• _DATA_:
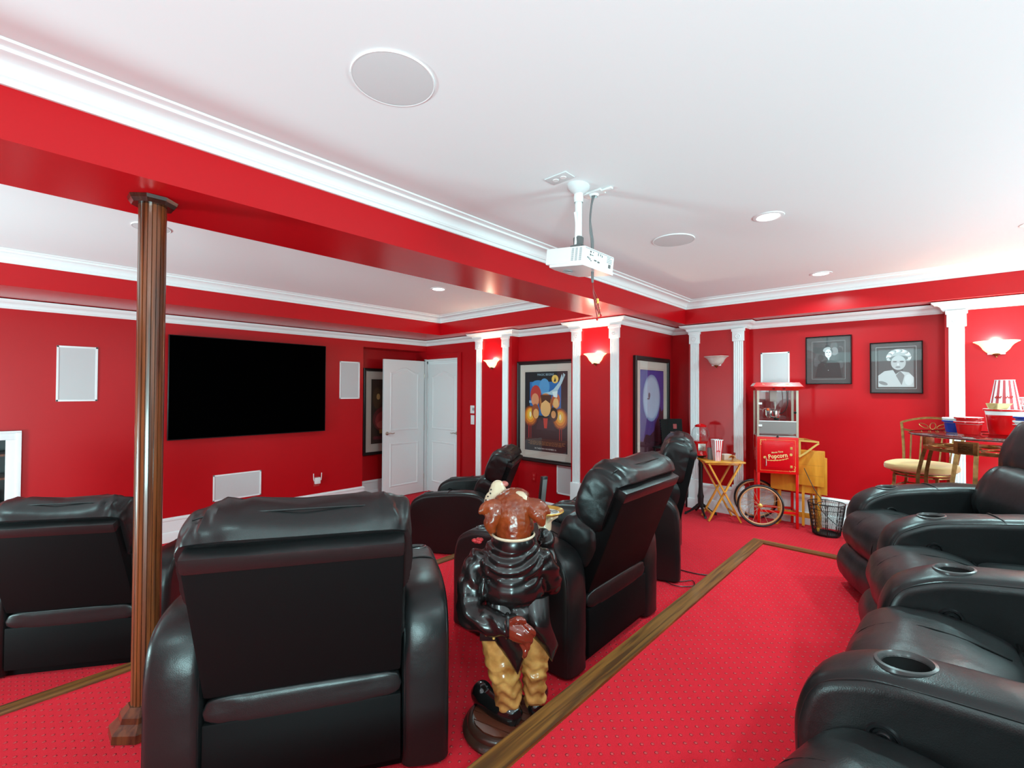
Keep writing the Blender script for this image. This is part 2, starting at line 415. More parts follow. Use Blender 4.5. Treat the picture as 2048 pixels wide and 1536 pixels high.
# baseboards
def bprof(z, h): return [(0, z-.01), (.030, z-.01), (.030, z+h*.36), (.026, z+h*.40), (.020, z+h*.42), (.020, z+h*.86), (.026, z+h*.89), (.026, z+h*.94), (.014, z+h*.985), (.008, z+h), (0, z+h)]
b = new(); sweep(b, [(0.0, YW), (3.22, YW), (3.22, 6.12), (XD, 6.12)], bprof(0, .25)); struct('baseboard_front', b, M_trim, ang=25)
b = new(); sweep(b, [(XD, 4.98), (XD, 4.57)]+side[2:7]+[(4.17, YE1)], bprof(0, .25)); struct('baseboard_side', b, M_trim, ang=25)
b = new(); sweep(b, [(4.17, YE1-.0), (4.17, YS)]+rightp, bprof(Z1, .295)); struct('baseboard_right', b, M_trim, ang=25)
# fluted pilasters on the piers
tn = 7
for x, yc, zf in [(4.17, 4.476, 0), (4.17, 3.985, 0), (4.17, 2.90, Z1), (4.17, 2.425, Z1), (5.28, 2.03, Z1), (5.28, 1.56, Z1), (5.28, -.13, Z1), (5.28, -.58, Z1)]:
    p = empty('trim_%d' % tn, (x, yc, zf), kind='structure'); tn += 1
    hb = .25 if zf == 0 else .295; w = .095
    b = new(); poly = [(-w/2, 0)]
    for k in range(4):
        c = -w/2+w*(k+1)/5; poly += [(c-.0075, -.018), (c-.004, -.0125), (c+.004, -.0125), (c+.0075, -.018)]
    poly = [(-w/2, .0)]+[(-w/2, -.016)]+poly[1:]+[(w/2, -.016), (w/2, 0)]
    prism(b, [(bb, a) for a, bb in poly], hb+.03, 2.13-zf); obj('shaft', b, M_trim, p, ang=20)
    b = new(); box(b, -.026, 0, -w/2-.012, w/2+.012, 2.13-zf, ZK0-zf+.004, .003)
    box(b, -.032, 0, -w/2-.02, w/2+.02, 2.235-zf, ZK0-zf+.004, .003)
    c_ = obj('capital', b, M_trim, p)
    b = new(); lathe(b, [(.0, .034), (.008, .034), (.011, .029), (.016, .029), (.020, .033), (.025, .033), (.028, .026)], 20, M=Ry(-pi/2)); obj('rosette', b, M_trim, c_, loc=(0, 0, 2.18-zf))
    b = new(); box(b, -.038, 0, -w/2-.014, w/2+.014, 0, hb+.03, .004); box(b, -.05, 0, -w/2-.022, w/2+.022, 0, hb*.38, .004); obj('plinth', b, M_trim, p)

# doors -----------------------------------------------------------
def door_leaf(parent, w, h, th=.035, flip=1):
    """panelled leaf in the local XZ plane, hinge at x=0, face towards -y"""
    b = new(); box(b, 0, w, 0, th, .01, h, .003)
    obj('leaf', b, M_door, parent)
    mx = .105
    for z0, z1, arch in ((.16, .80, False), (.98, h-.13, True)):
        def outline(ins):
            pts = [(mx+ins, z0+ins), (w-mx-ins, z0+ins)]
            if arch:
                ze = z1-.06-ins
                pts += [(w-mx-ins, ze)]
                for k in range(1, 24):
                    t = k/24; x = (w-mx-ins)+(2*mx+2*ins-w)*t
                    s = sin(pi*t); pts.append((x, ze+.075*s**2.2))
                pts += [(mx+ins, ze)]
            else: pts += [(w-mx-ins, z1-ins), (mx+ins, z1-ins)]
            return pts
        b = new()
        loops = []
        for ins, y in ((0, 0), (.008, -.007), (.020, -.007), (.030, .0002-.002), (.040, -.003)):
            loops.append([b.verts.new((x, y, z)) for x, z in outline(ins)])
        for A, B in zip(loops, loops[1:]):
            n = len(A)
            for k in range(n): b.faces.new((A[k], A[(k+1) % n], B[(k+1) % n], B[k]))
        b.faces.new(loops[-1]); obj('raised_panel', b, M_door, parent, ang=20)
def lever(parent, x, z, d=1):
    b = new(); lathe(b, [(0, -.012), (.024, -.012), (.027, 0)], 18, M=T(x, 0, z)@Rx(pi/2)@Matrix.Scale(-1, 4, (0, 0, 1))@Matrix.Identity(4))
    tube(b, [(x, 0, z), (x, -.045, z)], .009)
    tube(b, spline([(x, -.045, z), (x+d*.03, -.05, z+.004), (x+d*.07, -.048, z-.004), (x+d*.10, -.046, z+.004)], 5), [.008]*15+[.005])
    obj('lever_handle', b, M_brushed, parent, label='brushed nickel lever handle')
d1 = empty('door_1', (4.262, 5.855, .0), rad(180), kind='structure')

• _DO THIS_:
Restate the entire listing word for word, excluding pictures.

• _TASK ANSWER_:
Keep writing the Blender script for this image. This is part 2, starting at line 415. More parts follow. Use Blender 4.5. Treat the picture as 2048 pixels wide and 1536 pixels high.
# baseboards
def bprof(z, h): return [(0, z-.01), (.030, z-.01), (.030, z+h*.36), (.026, z+h*.40), (.020, z+h*.42), (.020, z+h*.86), (.026, z+h*.89), (.026, z+h*.94), (.014, z+h*.985), (.008, z+h), (0, z+h)]
b = new(); sweep(b, [(0.0, YW), (3.22, YW), (3.22, 6.12), (XD, 6.12)], bprof(0, .25)); struct('baseboard_front', b, M_trim, ang=25)
b = new(); sweep(b, [(XD, 4.98), (XD, 4.57)]+side[2:7]+[(4.17, YE1)], bprof(0, .25)); struct('baseboard_side', b, M_trim, ang=25)
b = new(); sweep(b, [(4.17, YE1-.0), (4.17, YS)]+rightp, bprof(Z1, .295)); struct('baseboard_right', b, M_trim, ang=25)
# fluted pilasters on the piers
tn = 7
for x, yc, zf in [(4.17, 4.476, 0), (4.17, 3.985, 0), (4.17, 2.90, Z1), (4.17, 2.425, Z1), (5.28, 2.03, Z1), (5.28, 1.56, Z1), (5.28, -.13, Z1), (5.28, -.58, Z1)]:
    p = empty('trim_%d' % tn, (x, yc, zf), kind='structure'); tn += 1
    hb = .25 if zf == 0 else .295; w = .095
    b = new(); poly = [(-w/2, 0)]
    for k in range(4):
        c = -w/2+w*(k+1)/5; poly += [(c-.0075, -.018), (c-.004, -.0125), (c+.004, -.0125), (c+.0075, -.018)]
    poly = [(-w/2, .0)]+[(-w/2, -.016)]+poly[1:]+[(w/2, -.016), (w/2, 0)]
    prism(b, [(bb, a) for a, bb in poly], hb+.03, 2.13-zf); obj('shaft', b, M_trim, p, ang=20)
    b = new(); box(b, -.026, 0, -w/2-.012, w/2+.012, 2.13-zf, ZK0-zf+.004, .003)
    box(b, -.032, 0, -w/2-.02, w/2+.02, 2.235-zf, ZK0-zf+.004, .003)
    c_ = obj('capital', b, M_trim, p)
    b = new(); lathe(b, [(.0, .034), (.008, .034), (.011, .029), (.016, .029), (.020, .033), (.025, .033), (.028, .026)], 20, M=Ry(-pi/2)); obj('rosette', b, M_trim, c_, loc=(0, 0, 2.18-zf))
    b = new(); box(b, -.038, 0, -w/2-.014, w/2+.014, 0, hb+.03, .004); box(b, -.05, 0, -w/2-.022, w/2+.022, 0, hb*.38, .004); obj('plinth', b, M_trim, p)

# doors -----------------------------------------------------------
def door_leaf(parent, w, h, th=.035, flip=1):
    """panelled leaf in the local XZ plane, hinge at x=0, face towards -y"""
    b = new(); box(b, 0, w, 0, th, .01, h, .003)
    obj('leaf', b, M_door, parent)
    mx = .105
    for z0, z1, arch in ((.16, .80, False), (.98, h-.13, True)):
        def outline(ins):
            pts = [(mx+ins, z0+ins), (w-mx-ins, z0+ins)]
            if arch:
                ze = z1-.06-ins
                pts += [(w-mx-ins, ze)]
                for k in range(1, 24):
                    t = k/24; x = (w-mx-ins)+(2*mx+2*ins-w)*t
                    s = sin(pi*t); pts.append((x, ze+.075*s**2.2))
                pts += [(mx+ins, ze)]
            else: pts += [(w-mx-ins, z1-ins), (mx+ins, z1-ins)]
            return pts
        b = new()
        loops = []
        for ins, y in ((0, 0), (.008, -.007), (.020, -.007), (.030, .0002-.002), (.040, -.003)):
            loops.append([b.verts.new((x, y, z)) for x, z in outline(ins)])
        for A, B in zip(loops, loops[1:]):
            n = len(A)
            for k in range(n): b.faces.new((A[k], A[(k+1) % n], B[(k+1) % n], B[k]))
        b.faces.new(loops[-1]); obj('raised_panel', b, M_door, parent, ang=20)
def lever(parent, x, z, d=1):
    b = new(); lathe(b, [(0, -.012), (.024, -.012), (.027, 0)], 18, M=T(x, 0, z)@Rx(pi/2)@Matrix.Scale(-1, 4, (0, 0, 1))@Matrix.Identity(4))
    tube(b, [(x, 0, z), (x, -.045, z)], .009)
    tube(b, spline([(x, -.045, z), (x+d*.03, -.05, z+.004), (x+d*.07, -.048, z-.004), (x+d*.10, -.046, z+.004)], 5), [.008]*15+[.005])
    obj('lever_handle', b, M_brushed, parent, label='brushed nickel lever handle')
d1 = empty('door_1', (4.262, 5.855, .0), rad(180), kind='structure')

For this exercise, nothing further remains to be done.